Thursday, December 27

In Between

Right now I find myself living 'in between' worlds!

England is 'home' to us but having lived in the States for three years, so much about there has become almost more familiar and normal to us ... but it is no longer home for our family. Tanzania will be the next place that will be home ... but yet not for a couple more months! So it leaves us floating somewhere in the middle!

Over this last week I've been acclimatising to what was once very familiar but as the years go by, living out of the UK, has become less so. In fact, I'm almost embarrassed to admit at the moment there are probably more things that I prefer about life in the States than in the UK!!!

I miss the sheer space and size of things where we were in the States ... right now everything is feeling really small, closed in and claustrophobic. Houses are much closer together, roads narrower and much busier, shops smaller and more expensive, parking spaces minuscule and difficult to manoeuvre into ... and much more! 

On the flip side there is a charm and quaintness about things here that I never found in the States. Little things are more familiar for example knowing which shops will sell the things you need (if they are still where they were last time you were back!). Or being able to eat different types of food that I haven't been able to get hold of since our last trip to the UK.

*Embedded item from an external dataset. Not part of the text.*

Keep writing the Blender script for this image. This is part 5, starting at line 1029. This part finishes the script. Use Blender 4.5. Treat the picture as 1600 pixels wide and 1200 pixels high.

I have found myself using American English rather than British English expressions many times over the last week and today when we were out shopping we even went to an American chain restaurant for dinner so that we  could enjoy the little familiar things, like booth's and free-refills!!! So, I guess there is some element of living in both places at once!

Being here in the UK is only temporary though and soon we will find ourselves in a culture which is neither American or British and I'm sure we'll find things that we miss from both cultures ... and find others things that we will enjoy even more about life in Tanzania once we become more accustomed with it. 


I often wonder what the girls are making of all of the differences especially as they have never really had a chance to be 'at home' in the UK to begin with. They aren't fully familiar with their parents culture or the ones we have been living in but have their own 'in between' one. 

That is where the term Third-Culture-Kid (TCK) comes from. Dr Useem coined the term and describes the third culture as ... 
... a shared, or interstitial way of life lived by those who had gone from one culture (the home or first culture) to a host culture (the second) and had developed their own shared way of life with others also living outside their passport cultures.
Making the girls feel as 'at home' as possible, is one of the roles as both a missionary and parent that me and my husband take very seriously and are trying as hard as we can to make the girls as comfortable and as familiar with the different cultures as possible. No doubt there will be many an occasion where we will get it wrong and other times when we make our own family traditions that will cross the cultures instead of embracing any particular one. 

Right now though, it all seems a bit strange as I'm feeling a little like an outsider in my own 'home culture'. I know from previous years that that will pass as we familiarize ourselves with everything again ... but each year it takes just that little bit longer!

1 comment:

  1. oh yes, I know how you feel! I like your post on flexibility too. It's sometimes hard as a Myers Briggs "J" type to see the positives of quite so much change and instability but flexibility can be good! Keep up the good work! Hope you all feel better soon!